If we are successful in our DEI work, then Street Law will:

  • Uplift and empower people and communities to support participation in a just and healthy democracy.
  • Include participants in how we create our materials and develop programming, with a focus on removing barriers for program participation.
  • Have enough evidence and data from our work to be an example of successful DEI integration in our field.
  • Have a diverse staff at all levels of the organization with an inclusive, accepting culture and equitable internal policies and practices.

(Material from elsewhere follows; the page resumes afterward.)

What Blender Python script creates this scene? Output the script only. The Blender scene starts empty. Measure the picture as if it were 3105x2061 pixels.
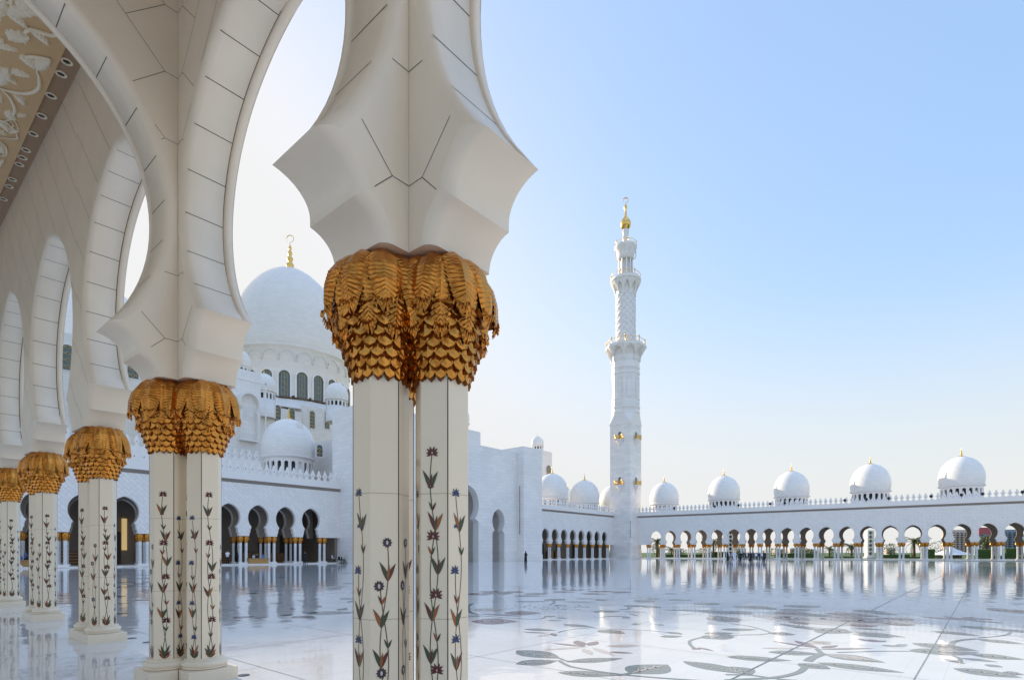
import bpy, math, random
from mathutils import Vector, Matrix
from mathutils.geometry import tessellate_polygon
R = math.radians
sin, cos, pi, sqrt = math.sin, math.cos, math.pi, math.sqrt
random.seed(7)
S = bpy.context.scene
COL = S.collection
# ------------------------------------------------------------------ camera frame helpers (photo 3105x2061 measured)
F = 1685.0; CX = 1552.5; HY = 1674.0; EYE = 1.6
YAW = R(40.65)
CY_, SY_ = cos(YAW), sin(YAW)            # view direction in world = (cos, sin)
def rd(r, d):                             # lateral r, depth d -> world x,y
    return (CY_*d + SY_*r, SY_*d - CY_*r)
def at(px, d): return rd((px-CX)/F*d, d)
def gp(px, py, z=0.0):                    # photo point on the plane of height z
    d = F*(EYE-z)/(py-HY)
    return at(px, d)
def zat(py, d): return EYE + (HY-py)/F*d
def onY(px, y):
    k = (px-CX)/F
    return y*(CY_*1.0*k*0 + (CY_ + SY_*k*0)) if False else y*(k*SY_+CY_)/(SY_-k*CY_)
def dep(x, y): return CY_*x + SY_*y
# ------------------------------------------------------------------ materials
MATS = {}
def newmat(name):
    m = bpy.data.materials.new(name); m.use_nodes = True
    nt = m.node_tree; b = nt.nodes['Principled BSDF']
    MATS[name] = m
    return m, nt, b
def N(nt, t, **kw):
    n = nt.nodes.new(t)
    for k, v in kw.items():
        if k in n.inputs: n.inputs[k].default_value = v
        else: setattr(n, k, v)
    return n
def simple(name, col, rough=.5, metal=0, noise=0, nscale=5, bump=0, bscale=30, spec=None, emit=None, coat=0):
    m, nt, b = newmat(name)
    b.inputs['Base Color'].default_value = (*col, 1); b.inputs['Roughness'].default_value = rough
    b.inputs['Metallic'].default_value = metal
    if spec is not None: b.inputs['Specular IOR Level'].default_value = spec
    if coat: b.inputs['Coat Weight'].default_value = coat
    if noise or bump:
        tc = N(nt, 'ShaderNodeTexCoord')
        if noise:
            n = N(nt, 'ShaderNodeTexNoise'); n.inputs['Scale'].default_value = nscale; n.inputs['Detail'].default_value = 6
            nt.links.new(tc.outputs['Object'], n.inputs['Vector'])
            mx = N(nt, 'ShaderNodeMix', data_type='RGBA')
            a = [max(0, c*(1-noise)) for c in col]; c2 = [min(1, c*(1+noise)) for c in col]
            mx.inputs[6].default_value = (*a, 1); mx.inputs[7].default_value = (*c2, 1)
            nt.links.new(n.outputs['Fac'], mx.inputs[0]); nt.links.new(mx.outputs[2], b.inputs['Base Color'])
        if bump:
            n2 = N(nt, 'ShaderNodeTexNoise'); n2.inputs['Scale'].default_value = bscale; n2.inputs['Detail'].default_value = 4
            nt.links.new(tc.outputs['Object'], n2.inputs['Vector'])
            bp = N(nt, 'ShaderNodeBump'); bp.inputs['Strength'].default_value = bump; bp.inputs['Distance'].default_value = .02
            nt.links.new(n2.outputs['Fac'], bp.inputs['Height']); nt.links.new(bp.outputs['Normal'], b.inputs['Normal'])
    if emit:
        b.inputs['Emission Color'].default_value = (*emit[0], 1); b.inputs['Emission Strength'].default_value = emit[1]
    return m
def stone(name, col, joint, bw, bh, mortar, rot, var=.04, rough=.45, planes='XZ', bump=.0, cyl=False):
    """marble slabs: brick joints laid in the wall plane (local x,z), rotated by rot"""
    m, nt, b = newmat(name)
    b.inputs['Roughness'].default_value = rough
    tc = N(nt, 'ShaderNodeTexCoord'); sep = N(nt, 'ShaderNodeSeparateXYZ'); cmb = N(nt, 'ShaderNodeCombineXYZ')
    nt.links.new(tc.outputs['Object'], sep.inputs[0])
    if cyl:
        at_ = N(nt, 'ShaderNodeMath', operation='ARCTAN2'); nt.links.new(sep.outputs['Y'], at_.inputs[0]); nt.links.new(sep.outputs['X'], at_.inputs[1])
        mu = N(nt, 'ShaderNodeMath', operation='MULTIPLY'); mu.inputs[1].default_value = cyl; nt.links.new(at_.outputs[0], mu.inputs[0])
        nt.links.new(mu.outputs[0], cmb.inputs['X'])
    else:
        ad = N(nt, 'ShaderNodeMath', operation='ADD'); nt.links.new(sep.outputs['X'], ad.inputs[0]); nt.links.new(sep.outputs['Y'], ad.inputs[1])
        nt.links.new(ad.outputs[0], cmb.inputs['X'])
    nt.links.new(sep.outputs['Z'], cmb.inputs['Y'])
    mp = N(nt, 'ShaderNodeMapping'); mp.inputs['Rotation'].default_value = (0, 0, rot)
    nt.links.new(cmb.outputs[0], mp.inputs['Vector'])
    br = N(nt, 'ShaderNodeTexBrick'); nt.links.new(mp.outputs[0], br.inputs['Vector'])
    br.inputs['Scale'].default_value = 1; br.inputs['Brick Width'].default_value = bw; br.inputs['Row Height'].default_value = bh
    br.inputs['Mortar Size'].default_value = mortar; br.inputs['Mortar Smooth'].default_value = .1
    br.inputs['Color1'].default_value = (*[c*(1-var) for c in col], 1); br.inputs['Color2'].default_value = (*[min(1, c*(1+var)) for c in col], 1)
    br.inputs['Mortar'].default_value = (*joint, 1)
    nz = N(nt, 'ShaderNodeTexNoise'); nz.inputs['Scale'].default_value = 1.3; nz.inputs['Detail'].default_value = 8; nz.inputs['Roughness'].default_value = .65
    nt.links.new(tc.outputs['Object'], nz.inputs['Vector'])
    rp = N(nt, 'ShaderNodeMapRange'); rp.inputs['From Min'].default_value = .3; rp.inputs['From Max'].default_value = .7
    rp.inputs['To Min'].default_value = 1-var*.4; rp.inputs['To Max'].default_value = 1+var*.3
    nt.links.new(nz.outputs['Fac'], rp.inputs['Value'])
    vm = N(nt, 'ShaderNodeVectorMath', operation='SCALE'); nt.links.new(br.outputs['Color'], vm.inputs[0]); nt.links.new(rp.outputs[0], vm.inputs['Scale'])
    nt.links.new(vm.outputs[0], b.inputs['Base Color'])
    return m
WARM = (.84, .745, .605)
simple('portico_stone', WARM, .45, noise=.10, nscale=1.6, bump=.03)
simple('portico_plain', WARM, .42, noise=.09, nscale=1.9, bump=.03)
simple('joint', (.07, .06, .055), .8)
simple('soft_joint', (.50, .42, .32), .8)
simple('shaft_marble', (.89, .77, .585), .22, noise=.05, nscale=3)
simple('base_marble', (.86, .75, .58), .3, noise=.07, nscale=4)
stone('facade_chevron', (.85, .80, .755), (.58, .55, .52), .95, .42, .014, R(45), var=.035, rough=.4)
stone('facade_slab', (.86, .81, .765), (.68, .64, .60), 1.6, .62, .014, 0, var=.035, rough=.4)
stone('tower_slab', (.85, .80, .75), (.71, .67, .63), 2.0, .8, .016, 0, var=.07, rough=.45)
stone('dome_marble', (.87, .82, .76), (.70, .67, .63), 1.1, .42, .014, 0, var=.03, rough=.35, cyl=5.0)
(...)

In the past year (July 1, 2020 through June 30, 2021), we have moved the needle substantially on living up to our DEI commitment. Here are some steps we’ve taken:

  • We intentionally integrated the voices of youth of color into our programs. Examples include involving youth leaders of color in our Legal Life Skills Program planning and creating space for dialogue between youth of color and school resource officers.
  • We developed an internal guide to help ensure that Street Law curricular materials are culturally accurate and sensitive to all identities.
  • We intentionally sought out community-based partnerships with U.S. organizations whose mission is focused on serving Black and Brown youth.
  • We trained professionals who serve underserved populations to become Legal Life Skills facilitators at their nonprofit or grassroots organization. These individuals were given access to training and curricula at a reduced fee, enabling them to afford to bring Street Law to their constituents.
  • We integrated inclusive teaching techniques into trainings for our virtual Legal Diversity Pipeline Program sites.
  • Our virtual lesson and workshop plans for the Legal Diversity Pipeline Program were reviewed by a culturally diverse group of legal professionals and educators to ensure accuracy and sensitivity.
  • In our deliberations-focused program in Ukraine, we ensured that half of the participants were from the underserved areas of Eastern Ukraine. By intentionally including those participants, we not only reached new audiences but ensured that their unique perspectives were shared with the participants from the wealthier and more connected western areas of the country.
  • In our work with law schools in Uzbekistan, we ensured that all trainings and materials were translated/interpreted into both Uzbek and Russian languages. By providing the opportunity for participants to learn and participate in the language that they were most comfortable with, we were able to break language barriers and allow them to focus on the content of the training or material.
  • We continued our journey to re-imagine and update the Police & Teens Program to ensure an equitable model that reflects the voices of the young people and communities it serves.